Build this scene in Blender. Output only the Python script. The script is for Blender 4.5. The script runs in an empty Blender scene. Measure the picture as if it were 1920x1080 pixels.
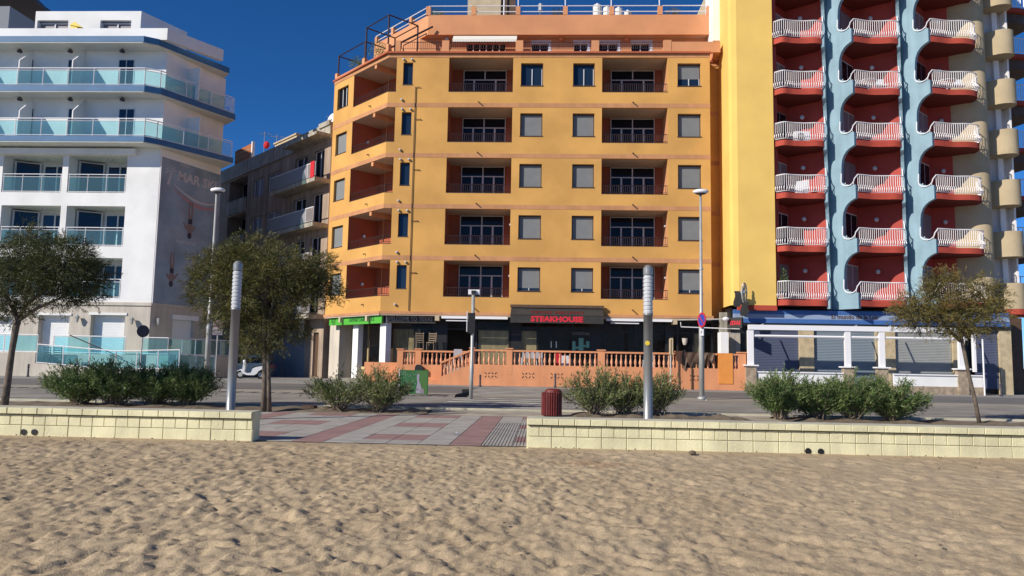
import bpy, math, random
import numpy as np
from mathutils import Vector, Matrix
random.seed(7); NR=np.random.default_rng(11)
SC=bpy.context.scene; C=SC.collection
R_=math.radians
# ---------------------------------------------------------------- camera
F=1420.; YAW=R_(2.5); PIT=math.atan(140/1420.); ROLL=.018; CZ=1.45
cam=bpy.data.cameras.new('camera'); co=bpy.data.objects.new('camera',cam); C.objects.link(co)
RM=Matrix.Rotation(YAW,3,'Z')@Matrix.Rotation(math.pi/2+PIT,3,'X')@Matrix.Rotation(ROLL,3,'Z')
co.matrix_world=Matrix.Translation((0,0,CZ))@RM.to_4x4()
cam.sensor_width=36; cam.lens=F/1920*36; cam.clip_end=3000; cam.clip_start=.1
SC.camera=co
# ---------------------------------------------------------------- sky and sun
AZ=R_(53); EL=R_(30)                      # azimuth of the sun from the facade normal (towards the left), elevation
sdir=Vector((-math.sin(AZ)*math.cos(EL),-math.cos(AZ)*math.cos(EL),math.sin(EL)))
w=bpy.data.worlds.new('World'); SC.world=w; w.use_nodes=True
nt=w.node_tree; bg=nt.nodes['Background']
sky=nt.nodes.new('ShaderNodeTexSky'); sky.sky_type='NISHITA'; sky.sun_disc=False
sky.sun_elevation=EL; sky.sun_rotation=math.atan2(sdir.x,sdir.y)
sky.altitude=3000; sky.air_density=.75; sky.dust_density=.05; sky.ozone_density=5.0
hs=nt.nodes.new('ShaderNodeHueSaturation'); hs.inputs['Hue'].default_value=.503; hs.inputs['Saturation'].default_value=1.2; hs.inputs['Value'].default_value=1.12
nt.links.new(sky.outputs[0],hs.inputs['Color']); nt.links.new(hs.outputs[0],bg.inputs[0]); bg.inputs[1].default_value=.10
sl=bpy.data.lights.new('sun','SUN'); sl.energy=4.6; sl.angle=R_(.5); sl.color=(1,.93,.82)
so=bpy.data.objects.new('sun',sl); C.objects.link(so); so.rotation_euler=sdir.to_track_quat('Z','Y').to_euler(); so.location=(-30,-30,40)
SC.view_settings.view_transform='Standard'; SC.view_settings.look='None'; SC.view_settings.exposure=.22; SC.view_settings.gamma=1
SC.render.engine='CYCLES'; SC.cycles.transparent_max_bounces=24; SC.cycles.max_bounces=10
# ---------------------------------------------------------------- measuring helpers (1920x1080 photo pixels -> world)
def ray(x,y): return RM@Vector(((x-960)/F,-(y-540)/F,-1))
def PY(x,y,Y): d=ray(x,y); return Vector((0,0,CZ))+d*(Y/d.y)
def PZ(x,y,Z): d=ray(x,y); return Vector((0,0,CZ))+d*((Z-CZ)/d.z)
def X(x,y,Y): return PY(x,y,Y).x
def Z(x,y,Y): return PY(x,y,Y).z
# ---------------------------------------------------------------- materials
MATS={}
def mat(name,col,rough=.8,n=0.,ns=3.,bump=0.,bs=40.,metal=0.,streak=0.,spec=None,col2=None,fine=0.,tr=0.,stretch=None,vmin=None):
    if name in MATS: return MATS[name]
    m=bpy.data.materials.new(name); m.use_nodes=True; t=m.node_tree; N=t.nodes; L=t.links
    b=N['Principled BSDF']; b.inputs['Roughness'].default_value=rough; b.inputs['Metallic'].default_value=metal
    if spec is not None: b.inputs['Specular IOR Level'].default_value=spec
    c=(*col,1); b.inputs['Base Color'].default_value=c
    tc=N.new('ShaderNodeTexCoord'); cur=None
    geo=N.new('ShaderNodeNewGeometry')
    def noise(scale,det=4,vec=None):
        q=N.new('ShaderNodeTexNoise'); q.inputs['Scale'].default_value=scale; q.inputs['Detail'].default_value=det
        L.new(vec if vec else geo.outputs['Position'],q.inputs['Vector']); return q.outputs['Fac']
    def ramp(src,a,bb,p0=.35,p1=.65):
        r=N.new('ShaderNodeMapRange'); r.inputs['From Min'].default_value=p0; r.inputs['From Max'].default_value=p1
        r.inputs['To Min'].default_value=a; r.inputs['To Max'].default_value=bb; L.new(src,r.inputs['Value']); return r.outputs[0]
    def mul(prev,fac):
        v=N.new('ShaderNodeVectorMath'); v.operation='SCALE'
        if prev is None: v.inputs[0].default_value=col
        else: L.new(prev,v.inputs[0])
        L.new(fac,v.inputs['Scale']); return v.outputs[0]
    if col2 is not None:
        mx=N.new('ShaderNodeMix'); mx.data_type='RGBA'; mx.inputs[6].default_value=c; mx.inputs[7].default_value=(*col2,1)
        vec=None
        if stretch:
            mp=N.new('ShaderNodeMapping'); mp.inputs['Scale'].default_value=stretch; L.new(geo.outputs['Position'],mp.inputs['Vector']); vec=mp.outputs[0]
        L.new(ramp(noise(ns,6,vec),0,1),mx.inputs[0]); cur=mx.outputs[2]
    if n: cur=mul(cur,ramp(noise(ns*.7+.13,6),1-n,1+n*.5))
    if fine: cur=mul(cur,ramp(noise(90,3),1-fine,1+fine,.3,.7))
    if streak:
        mp=N.new('ShaderNodeMapping'); mp.inputs['Scale'].default_value=(2.2,2.2,.16); L.new(geo.outputs['Position'],mp.inputs['Vector'])
        cur=mul(cur,ramp(noise(1.6,7,mp.outputs[0]),1-streak,1.03,.38,.6))
    if cur is not None: L.new(cur,b.inputs['Base Color'])
    if bump:
        bp=N.new('ShaderNodeBump'); bp.inputs['Strength'].default_value=bump; bp.inputs['Distance'].default_value=.02
        L.new(noise(bs,5),bp.inputs['Height']); L.new(bp.outputs[0],b.inputs['Normal'])
    if tr:
        b.inputs['Transmission Weight'].default_value=tr
    MATS[name]=m; return m
def glassmat(name,tint,diff,fd,fg,rough=.02,ft=.42):
    m=bpy.data.materials.new(name); m.use_nodes=True; t=m.node_tree; N=t.nodes; L=t.links
    for q in list(N): N.remove(q)
    out=N.new('ShaderNodeOutputMaterial'); tp=N.new('ShaderNodeBsdfTransparent'); tp.inputs[0].default_value=(*tint,1)
    df=N.new('ShaderNodeBsdfDiffuse'); df.inputs[0].default_value=(*diff,1)
    gl=N.new('ShaderNodeBsdfGlossy'); gl.inputs['Roughness'].default_value=rough
    fr=N.new('ShaderNodeFresnel'); fr.inputs[0].default_value=1.5
    m1=N.new('ShaderNodeMixShader'); m1.inputs[0].default_value=fd; L.new(tp.outputs[0],m1.inputs[1]); L.new(df.outputs[0],m1.inputs[2])
    mm=N.new('ShaderNodeMath'); mm.operation='MULTIPLY_ADD'; mm.inputs[1].default_value=ft; mm.inputs[2].default_value=fg; L.new(fr.outputs[0],mm.inputs[0])
    m2=N.new('ShaderNodeMixShader'); L.new(mm.outputs[0],m2.inputs[0]); L.new(m1.outputs[0],m2.inputs[1]); L.new(gl.outputs[0],m2.inputs[2])
    L.new(m2.outputs[0],out.inputs[0]); MATS[name]=m; return m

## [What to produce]
Copy the data character for character, but drop all pictures from the copy.

## [Result]
Build this scene in Blender. Output only the Python script. The script is for Blender 4.5. The script runs in an empty Blender scene. Measure the picture as if it were 1920x1080 pixels.
import bpy, math, random
import numpy as np
from mathutils import Vector, Matrix
random.seed(7); NR=np.random.default_rng(11)
SC=bpy.context.scene; C=SC.collection
R_=math.radians
# ---------------------------------------------------------------- camera
F=1420.; YAW=R_(2.5); PIT=math.atan(140/1420.); ROLL=.018; CZ=1.45
cam=bpy.data.cameras.new('camera'); co=bpy.data.objects.new('camera',cam); C.objects.link(co)
RM=Matrix.Rotation(YAW,3,'Z')@Matrix.Rotation(math.pi/2+PIT,3,'X')@Matrix.Rotation(ROLL,3,'Z')
co.matrix_world=Matrix.Translation((0,0,CZ))@RM.to_4x4()
cam.sensor_width=36; cam.lens=F/1920*36; cam.clip_end=3000; cam.clip_start=.1
SC.camera=co
# ---------------------------------------------------------------- sky and sun
AZ=R_(53); EL=R_(30)                      # azimuth of the sun from the facade normal (towards the left), elevation
sdir=Vector((-math.sin(AZ)*math.cos(EL),-math.cos(AZ)*math.cos(EL),math.sin(EL)))
w=bpy.data.worlds.new('World'); SC.world=w; w.use_nodes=True
nt=w.node_tree; bg=nt.nodes['Background']
sky=nt.nodes.new('ShaderNodeTexSky'); sky.sky_type='NISHITA'; sky.sun_disc=False
sky.sun_elevation=EL; sky.sun_rotation=math.atan2(sdir.x,sdir.y)
sky.altitude=3000; sky.air_density=.75; sky.dust_density=.05; sky.ozone_density=5.0
hs=nt.nodes.new('ShaderNodeHueSaturation'); hs.inputs['Hue'].default_value=.503; hs.inputs['Saturation'].default_value=1.2; hs.inputs['Value'].default_value=1.12
nt.links.new(sky.outputs[0],hs.inputs['Color']); nt.links.new(hs.outputs[0],bg.inputs[0]); bg.inputs[1].default_value=.10
sl=bpy.data.lights.new('sun','SUN'); sl.energy=4.6; sl.angle=R_(.5); sl.color=(1,.93,.82)
so=bpy.data.objects.new('sun',sl); C.objects.link(so); so.rotation_euler=sdir.to_track_quat('Z','Y').to_euler(); so.location=(-30,-30,40)
SC.view_settings.view_transform='Standard'; SC.view_settings.look='None'; SC.view_settings.exposure=.22; SC.view_settings.gamma=1
SC.render.engine='CYCLES'; SC.cycles.transparent_max_bounces=24; SC.cycles.max_bounces=10
# ---------------------------------------------------------------- measuring helpers (1920x1080 photo pixels -> world)
def ray(x,y): return RM@Vector(((x-960)/F,-(y-540)/F,-1))
def PY(x,y,Y): d=ray(x,y); return Vector((0,0,CZ))+d*(Y/d.y)
def PZ(x,y,Z): d=ray(x,y); return Vector((0,0,CZ))+d*((Z-CZ)/d.z)
def X(x,y,Y): return PY(x,y,Y).x
def Z(x,y,Y): return PY(x,y,Y).z
# ---------------------------------------------------------------- materials
MATS={}
def mat(name,col,rough=.8,n=0.,ns=3.,bump=0.,bs=40.,metal=0.,streak=0.,spec=None,col2=None,fine=0.,tr=0.,stretch=None,vmin=None):
    if name in MATS: return MATS[name]
    m=bpy.data.materials.new(name); m.use_nodes=True; t=m.node_tree; N=t.nodes; L=t.links
    b=N['Principled BSDF']; b.inputs['Roughness'].default_value=rough; b.inputs['Metallic'].default_value=metal
    if spec is not None: b.inputs['Specular IOR Level'].default_value=spec
    c=(*col,1); b.inputs['Base Color'].default_value=c
    tc=N.new('ShaderNodeTexCoord'); cur=None
    geo=N.new('ShaderNodeNewGeometry')
    def noise(scale,det=4,vec=None):
        q=N.new('ShaderNodeTexNoise'); q.inputs['Scale'].default_value=scale; q.inputs['Detail'].default_value=det
        L.new(vec if vec else geo.outputs['Position'],q.inputs['Vector']); return q.outputs['Fac']
    def ramp(src,a,bb,p0=.35,p1=.65):
        r=N.new('ShaderNodeMapRange'); r.inputs['From Min'].default_value=p0; r.inputs['From Max'].default_value=p1
        r.inputs['To Min'].default_value=a; r.inputs['To Max'].default_value=bb; L.new(src,r.inputs['Value']); return r.outputs[0]
    def mul(prev,fac):
        v=N.new('ShaderNodeVectorMath'); v.operation='SCALE'
        if prev is None: v.inputs[0].default_value=col
        else: L.new(prev,v.inputs[0])
        L.new(fac,v.inputs['Scale']); return v.outputs[0]
    if col2 is not None:
        mx=N.new('ShaderNodeMix'); mx.data_type='RGBA'; mx.inputs[6].default_value=c; mx.inputs[7].default_value=(*col2,1)
        vec=None
        if stretch:
            mp=N.new('ShaderNodeMapping'); mp.inputs['Scale'].default_value=stretch; L.new(geo.outputs['Position'],mp.inputs['Vector']); vec=mp.outputs[0]
        L.new(ramp(noise(ns,6,vec),0,1),mx.inputs[0]); cur=mx.outputs[2]
    if n: cur=mul(cur,ramp(noise(ns*.7+.13,6),1-n,1+n*.5))
    if fine: cur=mul(cur,ramp(noise(90,3),1-fine,1+fine,.3,.7))
    if streak:
        mp=N.new('ShaderNodeMapping'); mp.inputs['Scale'].default_value=(2.2,2.2,.16); L.new(geo.outputs['Position'],mp.inputs['Vector'])
        cur=mul(cur,ramp(noise(1.6,7,mp.outputs[0]),1-streak,1.03,.38,.6))
    if cur is not None: L.new(cur,b.inputs['Base Color'])
    if bump:
        bp=N.new('ShaderNodeBump'); bp.inputs['Strength'].default_value=bump; bp.inputs['Distance'].default_value=.02
        L.new(noise(bs,5),bp.inputs['Height']); L.new(bp.outputs[0],b.inputs['Normal'])
    if tr:
        b.inputs['Transmission Weight'].default_value=tr
    MATS[name]=m; return m
def glassmat(name,tint,diff,fd,fg,rough=.02,ft=.42):
    m=bpy.data.materials.new(name); m.use_nodes=True; t=m.node_tree; N=t.nodes; L=t.links
    for q in list(N): N.remove(q)
    out=N.new('ShaderNodeOutputMaterial'); tp=N.new('ShaderNodeBsdfTransparent'); tp.inputs[0].default_value=(*tint,1)
    df=N.new('ShaderNodeBsdfDiffuse'); df.inputs[0].default_value=(*diff,1)
    gl=N.new('ShaderNodeBsdfGlossy'); gl.inputs['Roughness'].default_value=rough
    fr=N.new('ShaderNodeFresnel'); fr.inputs[0].default_value=1.5
    m1=N.new('ShaderNodeMixShader'); m1.inputs[0].default_value=fd; L.new(tp.outputs[0],m1.inputs[1]); L.new(df.outputs[0],m1.inputs[2])
    mm=N.new('ShaderNodeMath'); mm.operation='MULTIPLY_ADD'; mm.inputs[1].default_value=ft; mm.inputs[2].default_value=fg; L.new(fr.outputs[0],mm.inputs[0])
    m2=N.new('ShaderNodeMixShader'); L.new(mm.outputs[0],m2.inputs[0]); L.new(m1.outputs[0],m2.inputs[1]); L.new(gl.outputs[0],m2.inputs[2])
    L.new(m2.outputs[0],out.inputs[0]); MATS[name]=m; return m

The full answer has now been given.